Was Anas al-Basha gemacht hat, war unvernünftig. Er hat den menschlichen Überlebenstrieb in sich ignoriert. Er hat auch nichts am Krieg in Syrien verändert mit seiner Entscheidung, alles für die Kinder, die ihm wichtig waren, zu riskieren. Der Krieg geht mit unverminderter Härte und Brutalität weiter. Keiner der Verursacher und politisch Verantwortlichen hat sich durch die Geschichte vom "Clown von Aleppo" auch nur im Geringsten umstimmen lassen.

Und trotzdem: Seine Geschichte lässt niemanden kalt.
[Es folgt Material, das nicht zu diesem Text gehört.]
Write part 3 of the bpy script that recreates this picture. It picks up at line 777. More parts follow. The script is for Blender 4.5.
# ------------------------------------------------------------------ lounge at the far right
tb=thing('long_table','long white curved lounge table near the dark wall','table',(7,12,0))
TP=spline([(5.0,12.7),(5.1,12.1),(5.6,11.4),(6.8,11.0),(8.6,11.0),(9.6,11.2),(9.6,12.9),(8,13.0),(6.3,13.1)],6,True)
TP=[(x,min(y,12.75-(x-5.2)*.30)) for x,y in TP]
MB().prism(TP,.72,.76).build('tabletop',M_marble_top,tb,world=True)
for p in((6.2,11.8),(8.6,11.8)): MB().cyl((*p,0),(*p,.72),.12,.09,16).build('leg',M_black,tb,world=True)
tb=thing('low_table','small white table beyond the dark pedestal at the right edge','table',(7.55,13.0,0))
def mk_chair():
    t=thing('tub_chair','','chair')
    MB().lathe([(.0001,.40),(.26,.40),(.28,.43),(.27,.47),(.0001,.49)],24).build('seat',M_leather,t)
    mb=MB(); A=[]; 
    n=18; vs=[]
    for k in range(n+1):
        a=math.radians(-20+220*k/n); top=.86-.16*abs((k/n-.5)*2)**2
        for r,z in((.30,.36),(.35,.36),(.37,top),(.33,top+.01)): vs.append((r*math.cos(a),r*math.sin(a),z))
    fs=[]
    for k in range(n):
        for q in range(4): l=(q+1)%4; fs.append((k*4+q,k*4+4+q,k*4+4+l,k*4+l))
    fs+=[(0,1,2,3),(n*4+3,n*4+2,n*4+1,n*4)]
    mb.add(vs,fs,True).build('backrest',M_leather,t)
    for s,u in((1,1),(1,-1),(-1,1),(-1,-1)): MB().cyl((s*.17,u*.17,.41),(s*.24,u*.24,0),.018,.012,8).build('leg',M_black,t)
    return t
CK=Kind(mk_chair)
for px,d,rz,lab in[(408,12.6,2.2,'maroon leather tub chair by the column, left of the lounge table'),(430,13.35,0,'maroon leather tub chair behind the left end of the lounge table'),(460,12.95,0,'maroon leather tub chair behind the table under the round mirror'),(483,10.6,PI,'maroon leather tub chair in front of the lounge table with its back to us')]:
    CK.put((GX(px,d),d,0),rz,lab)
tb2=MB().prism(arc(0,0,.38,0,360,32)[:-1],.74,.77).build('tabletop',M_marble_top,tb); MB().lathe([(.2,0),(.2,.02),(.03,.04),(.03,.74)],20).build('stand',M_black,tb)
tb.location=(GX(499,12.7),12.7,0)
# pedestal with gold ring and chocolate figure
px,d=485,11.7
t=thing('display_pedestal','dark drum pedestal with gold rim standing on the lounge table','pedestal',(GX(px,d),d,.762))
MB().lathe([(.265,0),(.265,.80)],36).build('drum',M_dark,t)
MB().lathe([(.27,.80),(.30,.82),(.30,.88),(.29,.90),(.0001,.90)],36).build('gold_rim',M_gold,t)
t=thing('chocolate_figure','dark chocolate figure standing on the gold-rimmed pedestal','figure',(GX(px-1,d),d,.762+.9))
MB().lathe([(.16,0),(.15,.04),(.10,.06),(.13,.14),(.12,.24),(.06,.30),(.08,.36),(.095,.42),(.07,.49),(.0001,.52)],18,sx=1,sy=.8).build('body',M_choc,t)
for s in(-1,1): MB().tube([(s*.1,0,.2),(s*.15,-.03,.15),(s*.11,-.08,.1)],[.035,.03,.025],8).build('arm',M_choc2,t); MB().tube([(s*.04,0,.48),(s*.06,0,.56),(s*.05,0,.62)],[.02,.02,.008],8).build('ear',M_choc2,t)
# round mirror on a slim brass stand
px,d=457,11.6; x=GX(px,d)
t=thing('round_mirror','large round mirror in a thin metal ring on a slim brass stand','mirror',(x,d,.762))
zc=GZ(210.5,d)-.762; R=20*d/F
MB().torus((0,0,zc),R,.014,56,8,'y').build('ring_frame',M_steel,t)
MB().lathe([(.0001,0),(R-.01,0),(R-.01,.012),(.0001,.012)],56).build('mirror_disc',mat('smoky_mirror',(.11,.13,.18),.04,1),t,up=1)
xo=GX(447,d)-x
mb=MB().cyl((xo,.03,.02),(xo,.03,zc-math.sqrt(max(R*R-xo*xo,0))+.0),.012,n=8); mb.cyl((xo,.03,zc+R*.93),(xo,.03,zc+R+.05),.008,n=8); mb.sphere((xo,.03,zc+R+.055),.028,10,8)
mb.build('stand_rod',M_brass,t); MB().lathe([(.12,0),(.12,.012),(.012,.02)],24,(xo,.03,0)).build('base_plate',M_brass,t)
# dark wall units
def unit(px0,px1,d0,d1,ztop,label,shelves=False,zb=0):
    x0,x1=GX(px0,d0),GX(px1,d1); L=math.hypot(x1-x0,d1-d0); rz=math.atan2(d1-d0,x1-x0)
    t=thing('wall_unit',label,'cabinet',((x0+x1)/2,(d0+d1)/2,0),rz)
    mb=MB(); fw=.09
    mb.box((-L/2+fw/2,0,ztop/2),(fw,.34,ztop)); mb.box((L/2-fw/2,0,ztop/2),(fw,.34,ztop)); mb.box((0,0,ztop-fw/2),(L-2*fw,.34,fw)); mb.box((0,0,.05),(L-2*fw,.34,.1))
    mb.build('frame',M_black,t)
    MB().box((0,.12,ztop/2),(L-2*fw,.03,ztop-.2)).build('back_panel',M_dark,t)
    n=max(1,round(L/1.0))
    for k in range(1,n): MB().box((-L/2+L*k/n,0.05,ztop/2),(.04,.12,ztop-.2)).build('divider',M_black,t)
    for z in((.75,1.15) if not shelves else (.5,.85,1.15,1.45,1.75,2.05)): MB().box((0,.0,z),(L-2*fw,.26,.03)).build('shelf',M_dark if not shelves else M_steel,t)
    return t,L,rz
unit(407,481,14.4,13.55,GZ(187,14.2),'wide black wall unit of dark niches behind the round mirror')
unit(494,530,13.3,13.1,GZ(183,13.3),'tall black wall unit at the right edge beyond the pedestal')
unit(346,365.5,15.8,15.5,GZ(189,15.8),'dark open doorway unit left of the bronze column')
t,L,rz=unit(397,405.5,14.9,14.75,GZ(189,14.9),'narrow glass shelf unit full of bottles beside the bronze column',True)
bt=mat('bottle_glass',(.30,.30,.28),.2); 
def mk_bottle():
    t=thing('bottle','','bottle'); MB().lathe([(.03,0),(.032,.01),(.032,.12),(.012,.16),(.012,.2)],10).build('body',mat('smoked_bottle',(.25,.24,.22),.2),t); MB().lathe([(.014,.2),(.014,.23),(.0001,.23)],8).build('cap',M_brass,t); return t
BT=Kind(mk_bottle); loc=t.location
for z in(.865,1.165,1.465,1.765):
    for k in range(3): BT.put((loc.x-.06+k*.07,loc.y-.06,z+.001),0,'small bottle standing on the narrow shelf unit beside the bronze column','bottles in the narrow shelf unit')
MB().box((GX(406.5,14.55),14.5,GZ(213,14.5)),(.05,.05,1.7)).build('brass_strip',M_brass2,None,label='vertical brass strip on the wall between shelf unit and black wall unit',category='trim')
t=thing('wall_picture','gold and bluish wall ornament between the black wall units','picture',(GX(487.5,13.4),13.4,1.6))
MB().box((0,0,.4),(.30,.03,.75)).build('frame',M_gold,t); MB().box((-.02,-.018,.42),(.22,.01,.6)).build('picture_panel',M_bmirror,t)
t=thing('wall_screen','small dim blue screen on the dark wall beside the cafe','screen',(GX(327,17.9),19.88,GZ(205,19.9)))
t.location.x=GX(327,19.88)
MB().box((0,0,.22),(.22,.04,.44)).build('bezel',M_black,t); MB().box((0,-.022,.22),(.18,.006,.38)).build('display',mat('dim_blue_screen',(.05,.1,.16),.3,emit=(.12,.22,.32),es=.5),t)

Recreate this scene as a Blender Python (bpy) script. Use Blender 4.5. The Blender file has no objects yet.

Auch wenn Anas al-Basha zunächst einmal gescheitert zu sein scheint - was er gemacht hat, ist eine große Hoffnungsgeschichte biblischen Ausmaßes. Er hat Menschen, Kindern, wenn auch nur für kurze Zeit, den Augenblick wertvoll gemacht. Sie fühlen lassen, dass das Leben noch nicht ganz aus ihnen ausgetrieben wurde. Dass es nach wie vor in ihnen drinsteckt - das Staunen, das Lachen, die Fantasie, die Freude am Spiel. Er hat ihnen gezeigt, dass sie nach wie vor wertvolle Menschen sind, auch wenn alles um sie herum ihnen die letzte Würde abgesprochen, sie zum Kanonenfutter gemacht hat.

Menschen wie Anas al-Basha braucht es, um daran zu erinnern, was es bedeutet, Mensch zu sein. Und um die Lügen zu strafen, denen die Menschenwürde nichts wert ist.